**PROBLEM DESCRIPTION:**
Set down exactly the lines of the listing below, please, beginning with the first and ending with the line that holds "from mathutils import Vector, Matrix".

**GIVEN DATA:**
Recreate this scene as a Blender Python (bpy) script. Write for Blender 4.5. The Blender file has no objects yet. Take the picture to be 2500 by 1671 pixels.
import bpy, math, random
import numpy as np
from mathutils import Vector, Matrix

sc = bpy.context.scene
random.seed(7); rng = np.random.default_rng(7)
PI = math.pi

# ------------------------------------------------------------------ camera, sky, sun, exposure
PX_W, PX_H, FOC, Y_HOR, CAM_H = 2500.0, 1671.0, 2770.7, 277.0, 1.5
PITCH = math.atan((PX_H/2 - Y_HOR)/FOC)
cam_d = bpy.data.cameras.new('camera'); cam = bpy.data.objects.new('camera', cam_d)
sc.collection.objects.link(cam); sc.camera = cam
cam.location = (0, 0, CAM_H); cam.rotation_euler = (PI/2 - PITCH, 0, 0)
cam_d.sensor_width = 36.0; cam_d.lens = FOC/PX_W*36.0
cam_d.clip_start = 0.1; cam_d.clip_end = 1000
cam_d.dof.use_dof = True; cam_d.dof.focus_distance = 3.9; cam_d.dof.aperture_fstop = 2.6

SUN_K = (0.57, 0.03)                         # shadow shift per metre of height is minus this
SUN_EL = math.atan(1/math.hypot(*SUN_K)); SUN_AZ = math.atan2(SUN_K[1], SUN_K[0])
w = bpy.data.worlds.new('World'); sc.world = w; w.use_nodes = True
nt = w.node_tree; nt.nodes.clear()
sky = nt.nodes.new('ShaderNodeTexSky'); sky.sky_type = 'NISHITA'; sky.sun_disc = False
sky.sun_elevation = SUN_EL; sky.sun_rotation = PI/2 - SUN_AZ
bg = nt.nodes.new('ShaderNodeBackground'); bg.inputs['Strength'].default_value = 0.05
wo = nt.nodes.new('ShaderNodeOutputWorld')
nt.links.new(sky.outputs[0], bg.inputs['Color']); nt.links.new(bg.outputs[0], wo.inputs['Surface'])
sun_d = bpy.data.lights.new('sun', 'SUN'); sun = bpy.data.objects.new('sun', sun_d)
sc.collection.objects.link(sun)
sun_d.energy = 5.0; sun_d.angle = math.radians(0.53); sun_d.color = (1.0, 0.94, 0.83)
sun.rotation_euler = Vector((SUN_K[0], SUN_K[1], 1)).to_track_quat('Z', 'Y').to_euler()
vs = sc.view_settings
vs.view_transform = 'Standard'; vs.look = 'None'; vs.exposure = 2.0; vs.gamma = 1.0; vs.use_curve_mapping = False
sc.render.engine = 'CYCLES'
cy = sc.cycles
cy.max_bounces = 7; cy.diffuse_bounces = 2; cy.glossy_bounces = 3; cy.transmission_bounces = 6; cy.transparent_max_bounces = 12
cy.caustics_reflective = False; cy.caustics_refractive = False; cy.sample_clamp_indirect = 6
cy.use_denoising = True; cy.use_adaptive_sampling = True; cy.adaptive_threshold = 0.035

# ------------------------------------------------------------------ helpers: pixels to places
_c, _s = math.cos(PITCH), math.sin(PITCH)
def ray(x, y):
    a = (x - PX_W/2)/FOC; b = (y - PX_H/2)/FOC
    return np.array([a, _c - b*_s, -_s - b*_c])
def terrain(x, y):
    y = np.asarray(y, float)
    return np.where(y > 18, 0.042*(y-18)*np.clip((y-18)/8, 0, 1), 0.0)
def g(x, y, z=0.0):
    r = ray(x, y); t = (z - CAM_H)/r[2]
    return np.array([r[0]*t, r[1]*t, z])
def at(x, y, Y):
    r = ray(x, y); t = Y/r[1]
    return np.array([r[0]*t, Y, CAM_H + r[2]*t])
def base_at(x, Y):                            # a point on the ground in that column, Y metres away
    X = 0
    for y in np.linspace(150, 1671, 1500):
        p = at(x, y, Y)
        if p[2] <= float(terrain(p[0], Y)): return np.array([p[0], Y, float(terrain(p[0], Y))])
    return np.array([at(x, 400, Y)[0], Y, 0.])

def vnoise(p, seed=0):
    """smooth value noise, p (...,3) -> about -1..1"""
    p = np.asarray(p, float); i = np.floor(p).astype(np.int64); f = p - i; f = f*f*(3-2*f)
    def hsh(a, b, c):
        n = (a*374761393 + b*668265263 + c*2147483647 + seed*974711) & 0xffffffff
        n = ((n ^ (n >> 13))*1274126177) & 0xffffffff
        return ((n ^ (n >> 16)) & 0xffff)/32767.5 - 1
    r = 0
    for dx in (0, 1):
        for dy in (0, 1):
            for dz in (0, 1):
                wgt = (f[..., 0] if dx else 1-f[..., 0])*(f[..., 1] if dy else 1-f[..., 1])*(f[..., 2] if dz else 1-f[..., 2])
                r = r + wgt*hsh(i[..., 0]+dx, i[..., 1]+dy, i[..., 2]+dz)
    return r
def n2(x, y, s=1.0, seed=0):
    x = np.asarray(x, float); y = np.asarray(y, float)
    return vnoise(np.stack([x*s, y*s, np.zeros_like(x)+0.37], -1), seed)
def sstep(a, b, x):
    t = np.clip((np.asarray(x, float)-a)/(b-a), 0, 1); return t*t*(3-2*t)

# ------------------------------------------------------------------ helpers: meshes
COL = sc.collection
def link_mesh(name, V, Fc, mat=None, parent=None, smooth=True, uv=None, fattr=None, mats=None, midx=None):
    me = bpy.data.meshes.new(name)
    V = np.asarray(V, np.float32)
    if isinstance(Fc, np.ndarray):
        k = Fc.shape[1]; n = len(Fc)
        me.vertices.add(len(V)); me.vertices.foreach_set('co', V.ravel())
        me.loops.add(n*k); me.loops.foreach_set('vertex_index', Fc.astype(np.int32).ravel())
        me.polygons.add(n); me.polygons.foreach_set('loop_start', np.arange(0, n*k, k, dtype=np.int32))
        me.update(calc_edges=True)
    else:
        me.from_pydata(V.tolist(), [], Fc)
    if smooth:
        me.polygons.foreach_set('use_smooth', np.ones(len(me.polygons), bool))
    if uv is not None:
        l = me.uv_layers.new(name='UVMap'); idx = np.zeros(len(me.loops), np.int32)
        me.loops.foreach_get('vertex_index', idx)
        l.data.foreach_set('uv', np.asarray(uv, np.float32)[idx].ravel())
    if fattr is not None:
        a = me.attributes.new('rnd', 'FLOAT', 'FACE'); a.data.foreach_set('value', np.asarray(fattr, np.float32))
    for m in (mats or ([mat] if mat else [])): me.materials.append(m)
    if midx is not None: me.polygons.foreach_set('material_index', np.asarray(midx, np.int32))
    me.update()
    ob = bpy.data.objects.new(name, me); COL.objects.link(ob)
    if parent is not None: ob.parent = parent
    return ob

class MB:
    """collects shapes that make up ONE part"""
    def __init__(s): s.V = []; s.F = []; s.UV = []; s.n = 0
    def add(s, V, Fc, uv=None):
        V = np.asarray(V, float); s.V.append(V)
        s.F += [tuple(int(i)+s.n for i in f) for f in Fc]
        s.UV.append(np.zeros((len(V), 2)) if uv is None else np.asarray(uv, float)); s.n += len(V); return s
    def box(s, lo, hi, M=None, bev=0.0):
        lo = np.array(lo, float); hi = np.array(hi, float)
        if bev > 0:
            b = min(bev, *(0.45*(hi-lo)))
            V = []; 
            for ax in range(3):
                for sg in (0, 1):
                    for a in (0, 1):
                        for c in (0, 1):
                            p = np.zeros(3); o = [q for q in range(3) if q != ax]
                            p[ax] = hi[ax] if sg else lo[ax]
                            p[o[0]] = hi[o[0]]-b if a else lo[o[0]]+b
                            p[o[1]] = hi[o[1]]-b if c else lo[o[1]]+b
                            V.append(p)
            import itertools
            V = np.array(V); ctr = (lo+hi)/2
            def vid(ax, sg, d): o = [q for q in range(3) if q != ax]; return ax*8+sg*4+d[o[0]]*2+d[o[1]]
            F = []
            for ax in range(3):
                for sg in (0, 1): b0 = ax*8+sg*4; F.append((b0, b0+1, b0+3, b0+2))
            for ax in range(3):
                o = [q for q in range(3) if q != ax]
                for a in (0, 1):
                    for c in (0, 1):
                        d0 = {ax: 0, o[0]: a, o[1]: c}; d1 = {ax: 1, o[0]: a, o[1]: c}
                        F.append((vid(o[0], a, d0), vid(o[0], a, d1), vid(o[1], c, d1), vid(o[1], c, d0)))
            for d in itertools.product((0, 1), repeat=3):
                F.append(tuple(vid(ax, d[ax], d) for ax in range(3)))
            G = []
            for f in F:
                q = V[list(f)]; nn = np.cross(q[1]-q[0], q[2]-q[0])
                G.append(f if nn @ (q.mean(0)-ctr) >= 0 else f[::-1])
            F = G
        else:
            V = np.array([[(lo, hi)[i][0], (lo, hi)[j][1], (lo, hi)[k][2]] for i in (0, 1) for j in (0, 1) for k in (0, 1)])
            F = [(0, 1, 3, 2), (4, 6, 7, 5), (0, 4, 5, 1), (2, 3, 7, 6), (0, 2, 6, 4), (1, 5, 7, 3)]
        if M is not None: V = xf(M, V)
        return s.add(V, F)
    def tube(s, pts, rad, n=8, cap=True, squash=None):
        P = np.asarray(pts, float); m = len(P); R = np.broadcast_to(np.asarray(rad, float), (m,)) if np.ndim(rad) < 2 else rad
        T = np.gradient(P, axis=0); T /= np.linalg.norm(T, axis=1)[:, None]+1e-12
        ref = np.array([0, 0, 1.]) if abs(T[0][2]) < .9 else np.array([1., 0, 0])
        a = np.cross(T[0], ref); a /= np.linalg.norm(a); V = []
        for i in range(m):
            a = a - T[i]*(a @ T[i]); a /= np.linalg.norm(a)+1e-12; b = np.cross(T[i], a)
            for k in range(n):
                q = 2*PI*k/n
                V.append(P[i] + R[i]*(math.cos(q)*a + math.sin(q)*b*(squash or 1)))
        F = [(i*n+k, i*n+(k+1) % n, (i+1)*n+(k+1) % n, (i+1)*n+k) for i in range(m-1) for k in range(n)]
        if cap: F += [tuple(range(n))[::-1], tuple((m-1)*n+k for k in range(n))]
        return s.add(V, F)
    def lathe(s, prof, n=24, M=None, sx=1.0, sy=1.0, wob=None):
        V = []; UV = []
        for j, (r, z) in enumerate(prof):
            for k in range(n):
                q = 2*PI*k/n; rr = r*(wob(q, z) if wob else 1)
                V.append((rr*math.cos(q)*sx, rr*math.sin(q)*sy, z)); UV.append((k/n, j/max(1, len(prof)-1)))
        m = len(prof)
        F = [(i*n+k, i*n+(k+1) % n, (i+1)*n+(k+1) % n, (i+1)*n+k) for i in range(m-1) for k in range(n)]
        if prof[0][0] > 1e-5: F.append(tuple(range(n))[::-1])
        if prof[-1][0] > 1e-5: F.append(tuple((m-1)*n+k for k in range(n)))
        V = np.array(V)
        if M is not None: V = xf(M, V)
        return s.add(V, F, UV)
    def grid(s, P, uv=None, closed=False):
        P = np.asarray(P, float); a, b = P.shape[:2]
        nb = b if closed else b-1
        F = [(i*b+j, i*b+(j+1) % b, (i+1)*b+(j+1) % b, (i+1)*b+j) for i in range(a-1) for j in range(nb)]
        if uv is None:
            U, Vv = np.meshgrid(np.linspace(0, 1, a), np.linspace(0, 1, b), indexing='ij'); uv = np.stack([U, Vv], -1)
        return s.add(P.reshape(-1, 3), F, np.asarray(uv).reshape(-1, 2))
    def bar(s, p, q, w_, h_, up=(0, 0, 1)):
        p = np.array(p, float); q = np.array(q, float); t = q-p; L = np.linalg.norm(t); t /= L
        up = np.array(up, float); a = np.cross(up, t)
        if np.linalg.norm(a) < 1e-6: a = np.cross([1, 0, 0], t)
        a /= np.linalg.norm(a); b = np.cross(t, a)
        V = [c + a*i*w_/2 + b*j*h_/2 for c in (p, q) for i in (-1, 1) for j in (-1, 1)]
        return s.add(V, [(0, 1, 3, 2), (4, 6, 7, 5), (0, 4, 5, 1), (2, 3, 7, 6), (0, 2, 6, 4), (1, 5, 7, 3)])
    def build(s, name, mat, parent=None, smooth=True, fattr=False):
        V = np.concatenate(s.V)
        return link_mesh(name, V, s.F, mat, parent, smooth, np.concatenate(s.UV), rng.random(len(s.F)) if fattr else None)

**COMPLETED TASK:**
Recreate this scene as a Blender Python (bpy) script. Write for Blender 4.5. The Blender file has no objects yet. Take the picture to be 2500 by 1671 pixels.
import bpy, math, random
import numpy as np
from mathutils import Vector, Matrix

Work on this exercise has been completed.